There’s one thing I appreciate about what I call the “X-treme” candidates in the presidential debates. When they speak, sometimes a real debate almost breaks out.
The X-treme candidates are always out there dancing on the edges of politics like skateboarders at the X Games, the annual televised “extreme” multisports event that compare to the Olympics like demolition derbies compare to the Indianapolis 500.
There’s Rep. Ron Paul, the government-shrinking libertarian from Texas, who runs as a Republican while criticizing the party’s spendthrift ways and overseas adventurism.
Democrats have Rep. Dennis Kucinich of Ohio to provoke their liberal souls with his vegan version of red meat. He calls for Vice President Dick Cheney’s impeachment and for an immediate withdrawal from Iraq.
Such extreme positions serve a dual purpose: They fire up the party’s base, while also making the party’s top-tier candidates sound like thoughtful moderates.
Paul served a similar service in the South Carolina debate of the 10 GOP presidential hopefuls, although few of his competitors sounded very appreciative.
Paul and Kucinich came to mind as I was considering the prospects for what this column is really about: the possible rise of a third-party candidate generated on the Internet.
Independents and big names from both major parties have organized a project, called Unity ’08, which hopes to run a middle-of-the-road bipartisan alternative to the GOP and Democratic nominees.
The main organizers, Republican consultant Doug Bailey and Democrats Gerald Rafshoon and Hamilton Jordan, who both worked in the Carter White House, say they originally planned to write a book together about the broken political system.
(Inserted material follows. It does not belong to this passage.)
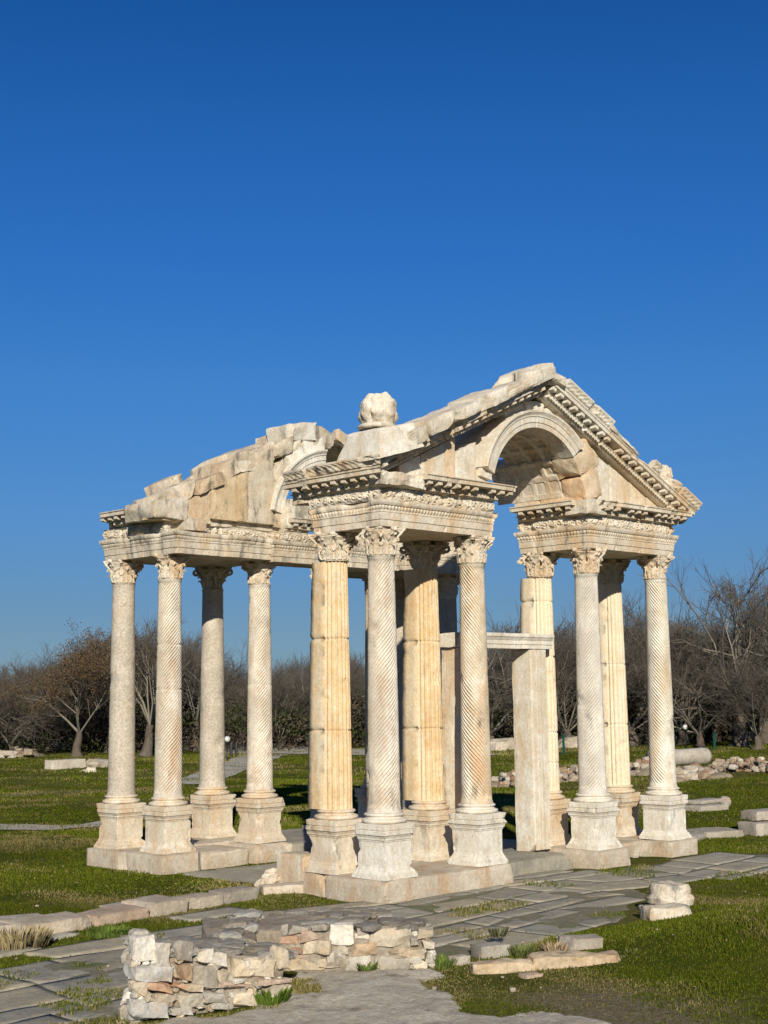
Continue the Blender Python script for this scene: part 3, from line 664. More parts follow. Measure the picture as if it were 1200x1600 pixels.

Somewhere in their discussions somebody must have pointed out that there are already about 18 bazillion bipartisan books on the shelves about how the system is broken. So they came up with a big idea: Recruit 10 million people to be delegates for a virtual convention to be held on the Web in June 2008. Donations will be appreciated too. Campaigns do cost money, but 10 million people wouldn’t have to suffer much pain to raise the $10 million or so that a new party would need to get started.
The Internet gives today’s new movements that kind of new power.
Former Vermont Gov. Howard Dean and Illinois Sen. Barack Obama have shown how quickly a newcomer with maverick star power and a provocative agenda can raise money as quickly as the old stars with their old-style organizations.
The timing is right too.
Party allegiance has hit its lowest tide since the birth of scientific polling. As many as a third of American voters now call themselves “independent.” Although most still tend to vote for one party’s ticket or the other, many are waiting to be wooed by a fresh and new alternative.
With the big states pushing their presidential primaries up the calendar to be part of the early action, the nominee of both parties could be chosen by early February. For the first time, that will leave nine months for boredom, second thoughts and candidate implosions. Enter the Unity ’08 surprise in June and there could be a whole new political ballgame by the time voters are ready to pay serious attention to the campaign, typically after Labor Day.
Who might that Unity ’08 ticket be? Organizers are insisting on a ticket that will bring a Republican and a Democrat together. If either of the two major-party nominees decides to woo Unity’s endorsement, for example, he or she would have to name a vice president from the other party. Not likely, I say, but strange things happen in politics.
After all, if, say, Sen. Hillary Rodham Clinton and Sen. John McCain (both of whom voted for the war) win party nomination, Unity ’08 could provide an alternative ticket. My Newsweek column-writing colleague Eleanor Clift recently raised the possibility of an anti-war Unity ’08 ticket of Obama and Sen. Chuck Hagel, a Nebraska Republican Vietnam War veteran. Both men are critics of Bush’s Iraq policy.
But, judging by the hyperbolic temperament of most Internet political junkies with whom I have had experience, Hagel and Obama might not be maverick enough.
A Ron Paul and Dennis Kucinich ticket would have a better chance. Paul, for example, scored 91 percent support in a recent straw poll of more than 300 Web-heads by a Web site called USAElectionPolls.com, even though he scores barely 1 percent in scientific polls.
The Internet crowd loves their red meat, whether it comes from cows or tofu.
That gives X-tremers like Paul and Kucinich a chance to win Unity ’08, as soon as they work out who gets top billing.